Ketika orang tua memahami tentang tahapan perkembangan
kemampuan dasar anak dan minat bakat maka orang tua bisa rileks dalam
membersamai anak. Tak perlu lagi membanding-bandingkan dengan anak lain ataupun
saudaranya. Justru yang harus dilakukan adalah observasi terhadap apa saja
aspek perkembangan anak yang sudah, belum, dan perlu diulang fasenya. Serta
mengenali apa yang menjadi minat anak. Melalui aktifitas harian, pertanyaan
yang diajukan anak dan hal-hal yang membuat anak penasaran atau ingin mengetahuinya.
Sehingga yang kita harapkan adalah terbentuknya konsep diri (self concept) yang membawanya pada peran
dan jalan hidup bermakna sesuai dengan tujuan Allah menciptakan dirinya akan
tercapai. Tentunya, ini akan membuat anak bahagia dalam kehidupannya.
Wahai, para orang tua yakinlah setiap anak kita adalah unik.
Bantu ia bertumbuh dan berkembang sesuai fitrahnya agar kelak mampu menemukan
peran terbaik dalam hidupnya jauh lebih awal daripada yang kita alami.

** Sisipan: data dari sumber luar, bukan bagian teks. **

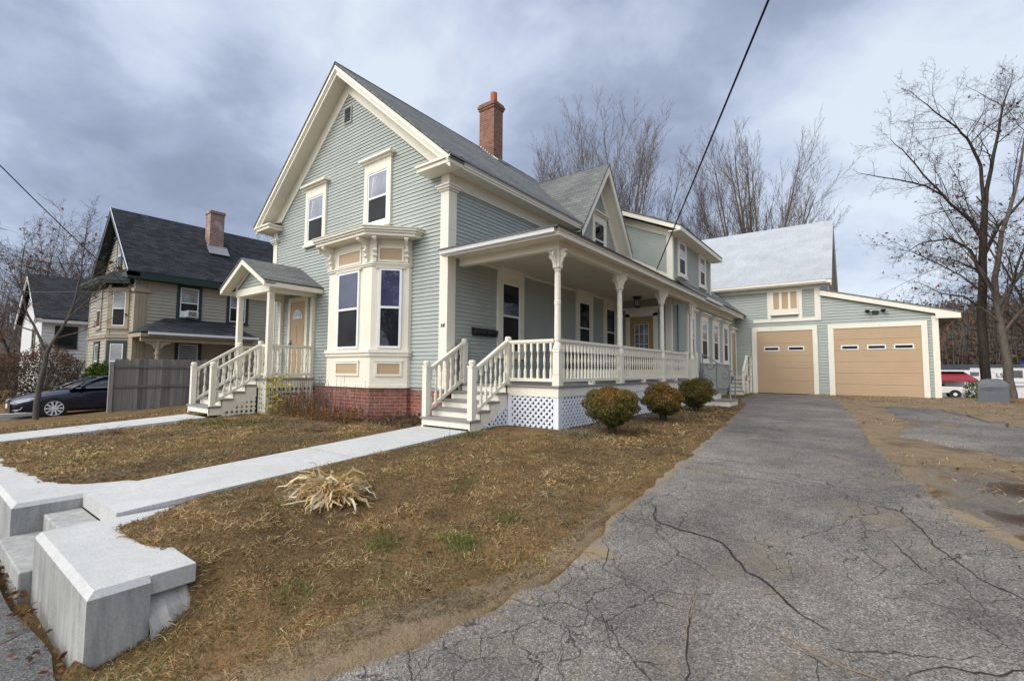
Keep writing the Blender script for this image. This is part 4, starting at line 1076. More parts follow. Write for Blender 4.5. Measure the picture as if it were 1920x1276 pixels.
roof_slab('entry_roof', [[(-4.62,EYF-.32,3.20),(-4.62,0,3.20),(EC,0,3.90),(EC,EYF-.32,3.90)], [(-7.19,EYF-.32,3.20),(-7.19,0,3.20),(EC,0,3.90),(EC,EYF-.32,3.90)]], 'shingle', house, .03)
mb = MB()
for s in (-1, 1):
    zz = lambda x: 3.86-.545*abs(x-EC)
    xe = EC+s*1.26
    mb.prism([(xe,EYF-.30,zz(xe)-.13),(EC,EYF-.30,zz(EC)-.14),(EC,EYF-.30,zz(EC)),(xe,EYF-.30,zz(xe))], (0,.04,0))
    mb.prism([(xe,EYF-.262,zz(xe)-.06),(EC,EYF-.262,zz(EC)-.06),(EC,EYF-.262,zz(EC)-.03),(xe,EYF-.262,zz(xe)-.03)], (0,.24,0))
    mb.prism([(xe-s*.28,EYF-.0,zz(xe)-.02),(EC,EYF-.0,zz(EC)-.17),(EC,EYF-.0,zz(EC)-.06),(xe-s*.28,EYF-.0,zz(xe)+.10)], (0,-.02,0))
    mb.box(xe-s*.03, xe, EYF-.26, -.012, zz(xe)-.13, zz(xe)-.01).box(xe-s*.03, xe-s*.33, EYF-.02, -.012, zz(xe)-.05, zz(xe)-.03)
mb.build('rake_board', 'cream', house)
stairs(house, -6.62, -5.36, EYF-.05, EZ, 5, .162, .265)
lattice(house, (-5.37,EYF-.05,0), (0,-1,0), (1,0,0), .95, -.12, .50, pitch=.11, st=.055, m='cream', diag=False, clip=(.62, 1.0, .42), name='stair_lattice')
for x in (-6.58, -5.40):
    newel(house, x, -2.28, .13, 1.19); newel(house, x, -1.22, EZ, 1.74)
    railing(house, (x, -2.24), (x, -1.26), .14, EZ-.03, h=.83, name='stair_railing', step=.14)
railing(house, (-5.03, -1.10), (-5.03, -.10), EZ, EZ)
railing(house, (-6.77, -1.10), (-6.77, -.10), EZ, EZ)
railing(house, (-5.35, -1.2), (-5.11, -1.2), EZ, EZ, step=.12)
# entry door with a fanlight
mb = MB(); mb.frame((-5.86,0,0), XF, NF)
mb.box(-.52, -.40, -.01, .05, EZ, 3.05).box(.40, .52, -.01, .05, EZ, 3.05).box(-.40, .40, -.01, .05, 2.93, 3.05)
fd = mb.build('door', 'cream', house); mb = MB(); mb.frame((-5.86,0,0), XF, NF); mb.box(-.40, .40, 0, .024, EZ, 2.93)
for x0, x1, z0, z1 in ((-.30,-.05,1.75,2.25),(.05,.30,1.75,2.25),(-.30,-.05,.98,1.6),(.05,.30,.98,1.6)): mb.box(x0, x1, 0, .032, z0, z1)
mb.build('door_leaf', 'tan', fd)
mb = MB(); mb.frame((-5.86,0,0), XF, NF); mb.prism([(.25*cos(a), .03, 2.45+.25*sin(a)) for a in np.linspace(0, pi, 15)], (0,.012,0)); mb.build('fanlight', 'white', fd)
mb = MB(); mb.frame((-5.86,0,0), XF, NF)
for a0 in (0, 1, 2): mb.prism([(r*cos(a), .042, 2.465+r*sin(a)) for r, a in [(.07, pi*(a0+.1)/3), (.21, pi*(a0+.07)/3), (.215, pi*(a0+.5)/3), (.21, pi*(a0+.93)/3), (.07, pi*(a0+.9)/3)]], (0,.006,0))
mb.build('door_glass', 'lens', fd)
mb = MB(); mb.frame((-5.86,0,0), XF, NF); mb.lathe([(.03, 0), (.035, .03), (.02, .05)], (-.34, .07, 1.72), 8); mb.box(-.36, -.32, .02, .05, 1.60, 1.85); mb.build('door_handle', 'iron', fd)

# ---- things on the house
for i, (y, lb) in enumerate(((.93, 'black wall mailbox nearest the corner of the green house'), (1.33, 'black wall mailbox beside the first porch window'))):
    t = thing('mailbox', lb, 'mailbox', (.03, y, 1.80), 'mailboxes on the porch wall')
    mb = MB(); mb.prism([(.014,y-.185,1.80),(.10,y-.185,1.80),(.135,y-.185,1.86),(.135,y-.185,1.93),(.014,y-.185,1.97)], (0,.37,0)); mb.build('box', 'black', t, bevel=.006)
    mb = MB(); mb.prism([(.014,y-.19,1.972),(.14,y-.19,1.932),(.145,y-.19,1.90),(.15,y-.19,1.935),(.014,y-.19,1.985)], (0,.38,0)); mb.build('lid', 'black', t)
t = thing('porch_lantern', 'dark bronze lantern hanging under the porch ceiling', 'lantern', (1.05, 7.6, 3.45))
mb = MB(); mb.lathe([(.16, 3.452), (.15, 3.43), (.05, 3.41)], (1.05,7.6,0), 12).lathe([(.14, 3.40), (.10, 3.37), (.09, 3.36)], (1.05,7.6,0), 8)
for a in range(8): mb.box(1.05+.09*cos(a*pi/4)-.008, 1.05+.09*cos(a*pi/4)+.008, 7.6+.09*sin(a*pi/4)-.008, 7.6+.09*sin(a*pi/4)+.008, 3.14, 3.36)
mb.lathe([(.10, 3.14), (.11, 3.12), (.05, 3.08)], (1.05,7.6,0), 8); mb.build('lantern_frame', 'copper', t)
mb = MB(); mb.lathe([(.075, 3.145), (.075, 3.355)], (1.05,7.6,0), 8); mb.build('lantern_glass', 'lens', t)
# dark metal bench on the porch
t = thing('porch_bench', 'dark slatted bench standing on the porch behind the railing', 'bench', (.55, 5.0, DZ))
mb = MB()
for i in range(5): mb.box(.30+i*.09, .37+i*.09, 4.45, 5.65, DZ+.43, DZ+.455)
mb.build('seat', 'black', t); mb = MB()
for i in range(9): mb.box(.26, .285, 4.48+i*.14, 4.51+i*.14, DZ+.45, DZ+.80)
mb.box(.255, .29, 4.45, 5.65, DZ+.80, DZ+.84); mb.build('backrest', 'black', t)
for x in (.30, .72):
    for y in (4.48, 5.60):
        mb = MB(); mb.box(x-.02, x+.02, y-.02, y+.02, DZ, DZ+.43); mb.build('leg', 'black', t)
t = thing('porch_table', 'small round dark table on the porch between the bench and glazed door', 'table', (.7, 6.6, DZ))
mb = MB(); mb.lathe([(.30, DZ+.52), (.31, DZ+.535), (.30, DZ+.55)], (.7,6.6,0), 20); mb.build('table_top', 'black', t)
mb = MB(); mb.lathe([(.025, DZ+.02), (.025, DZ+.52)], (.7,6.6,0), 8).lathe([(.2, DZ), (.19, DZ+.02), (.03, DZ+.04)], (.7,6.6,0), 14); mb.build('pedestal', 'black', t)
# iron hand rail by the porch steps and thin standpipes behind
t = thing('iron_handrail', 'thin grey iron handrail with scrolls beside the driveway porch steps', 'handrail', (3.2, 9.2, 0))
mb = MB()
for x, z0, z1 in ((2.62, .77, 1.62), (3.05, .1, 1.35), (3.6, 0, 1.0)): mb.tube([(x, 9.2, z0), (x, 9.2, z1)], .018, 6)
mb.tube([(2.62,9.2,1.62),(3.05,9.2,1.35),(3.6,9.2,1.0)], .02, 6).tube([(2.62,9.2,1.0),(3.05,9.2,.72),(3.6,9.2,.38)], .012, 6)
for c in ((2.84,1.22),(3.3,.92)): mb.tube([(c[0]+.11*cos(a)*(.4+a/9), 9.2, c[1]+.11*sin(a)*(.4+a/9)) for a in np.linspace(0, 7, 22)], .010, 5)
mb.build('rail', 'iron', t)
t = thing('gas_meter', 'grey gas meter with standpipes against the green ell wall', 'meter', (2.1, 10.9, 0))
mb = MB(); mb.box(2.0, 2.25, 10.7, 11.0, .55, .95); mb.lathe([(.13, 0), (.13, .1)], (2.1, 10.85, .95), 12); mb.build('meter_body', 'iron', t, bevel=.02)
mb = MB()
for y, h in ((10.6, 1.25), (11.15, 1.35), (11.5, 1.15)): mb.tube([(2.05,y,-.05),(2.05,y,h),(1.87,y,h)], .022, 6)
mb.tube([(2.05,10.6,.75),(2.05,11.5,.75)], .018, 6); mb.build('standpipe', 'iron', t)
t = thing('pipe_post', 'slim grey steel pipe post standing in grass beside the porch steps', 'post', (2.95, 11.6, 0))
mb = MB(); mb.tube([(2.95,11.6,-.1),(2.95,11.6,1.15)], .03, 8).lathe([(.04, 1.15), (.03, 1.19)], (2.95,11.6,0), 8); mb.build('post', 'steelgrey', t)
# ------------------------------------------------------------------ barn with garage doors
G = 18.3
barn = thing('garage_barn', 'sage green barn with white roof, lean-to and two tan garage doors', 'barn', (4, 20, 0))
bw = 5.38; LX = 9.30
mb = MB(); mb.prism([(bw,G+.02,.0),(bw,25.7,.0),(bw,25.7,5.2),(bw,22,8.62),(bw,G+.02,5.2)], (-13, 0, 0)); mb.build('wall', 'sage', barn)
mb = MB(); mb.prism([(bw+.002,G+.02,.0),(LX,G+.02,.0),(LX,G+.02,3.42),(bw+.002,G+.02,4.55)], (0, 6.5, 0)); mb.build('wall', 'sage', barn)
mb = MB(); mb.box(-7, LX+.02, G-.01, G+.1, -.4, .05); mb.build('foundation', 'conc', barn)
def bl(z):
    if z < 3.40: return (1.86, LX)
    return (1.86 if z < 3.7 else .4 if z > 4.9 else 1.0, bw) if z > 4.55 else (1.86 if z < 3.8 else .6, min(LX, bw+(4.50-z)/.2885) if z > 3.38 else LX)
clap((0,G,0), XF, NF, .06, 5.0, bl, e=.128, lap=.018, gap=.017).build('front_clapboards', 'sage', barn)
def flat(name, m, *bxs, d=.05):
    mb = MB(); mb.frame((0,G,0), XF, NF)
    for x0, x1, z0, z1, *dd in bxs: mb.box(x0, x1, -.005, (dd[0] if dd else d), z0, z1)
    return mb.build(name, m, barn)
flat('trim_board', 'cream', (2.665,5.42,3.40,3.545), (3.28,3.43,3.547,4.86), (4.55,4.71,3.547,4.86), (5.19,5.42,3.547,4.86), (.3,5.42,4.862,5.10,.04))
flat('corner_board', 'cream', (LX-.17,LX+.03,.04,3.36))
lw = flat('loft_window', 'cream', (3.432,3.55,3.76,4.858,.075), (4.50,4.548,3.76,4.858,.075), (3.55,4.50,3.76,4.0,.075), (3.55,4.50,4.80,4.858,.075), (3.782,3.895,4.0,4.80,.06), (4.15,4.25,4.0,4.80,.06))
mb = MB(); mb.frame((0,G,0), XF, NF); mb.box(3.40, 4.58, 0, .10, 3.725, 3.765); mb.build('sill', 'cream', lw)
for x0, x1 in ((3.55,3.782),(3.895,4.15),(4.25,4.50)):
    mb = MB(); mb.frame((0,G,0), XF, NF); mb.box(x0, x1, 0, .03, 4.0, 4.80); mb.build('panel', 'tan', lw)
for x0, x1, zt, n, lites, lb in ((2.79,5.07,2.98,5,((3.09,3.74),(4.085,4.735)),'narrower tan garage door with two slit windows'), (5.86,8.80,2.98,6,((6.11,6.74),(7.03,7.665),(7.915,8.56)),'wider tan garage door with three slit windows')):
    fr = flat('garage_door', 'cream', (x0-.21,x0,.03,zt+.20,.06), (x1,x1+.19,.03,zt+.20,.06), (x0,x1,zt,zt+.20,.06)); fr['label'] = lb
    mb = MB(); mb.frame((0,G,0), XF, NF); hgt = (zt-.05)/n
    for i in range(n):
        for q in range(4): mb.box(x0+.005, x1-.005, 0, .034-(.003 if q % 2 else 0), .05+i*hgt+q*hgt/4+(.008 if q == 0 else .0015), .05+i*hgt+(q+1)*hgt/4-(.008 if q == 3 else .0015))
    mb.box(x0, x1, 0, .02, .05, zt); mb.build('door_panel', 'tan', fr)
    mb = MB(); mb.frame((0,G,0), XF, NF); mb.box(x0, x1, 0, .035, .015, .05); mb.build('bottom_seal', 'dark', fr)
    for a, b in lites:
        mb = MB(); mb.frame((0,G,0), XF, NF); mb.box(a, b, 0, .042, 2.035, 2.24); mb.build('slit_window_frame', 'white', fr, bevel=.01)
        mb = MB(); mb.frame((0,G,0), XF, NF); mb.box(a+.045, b-.045, 0, .047, 2.08, 2.195); mb.build('slit_window', 'screen', fr)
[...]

Berhentilah untuk membandingkan dengan anak lain karena ia berhak menyusuri
jalan hidup yang telah Allah gariskan dengan persaan bahagia bukan karena
tekanan.
(Disarikan
dari Kulzoom Membandingkan Anak, Bolehkah? Dengan Narasumber : Bunda Ainun
Analisa, S.IP pada Sabtu, 20 Maret 2021 yang diselenggarakan oleh KB TKIT
Permata Mulia dan SD Islam Permata Mojosari.)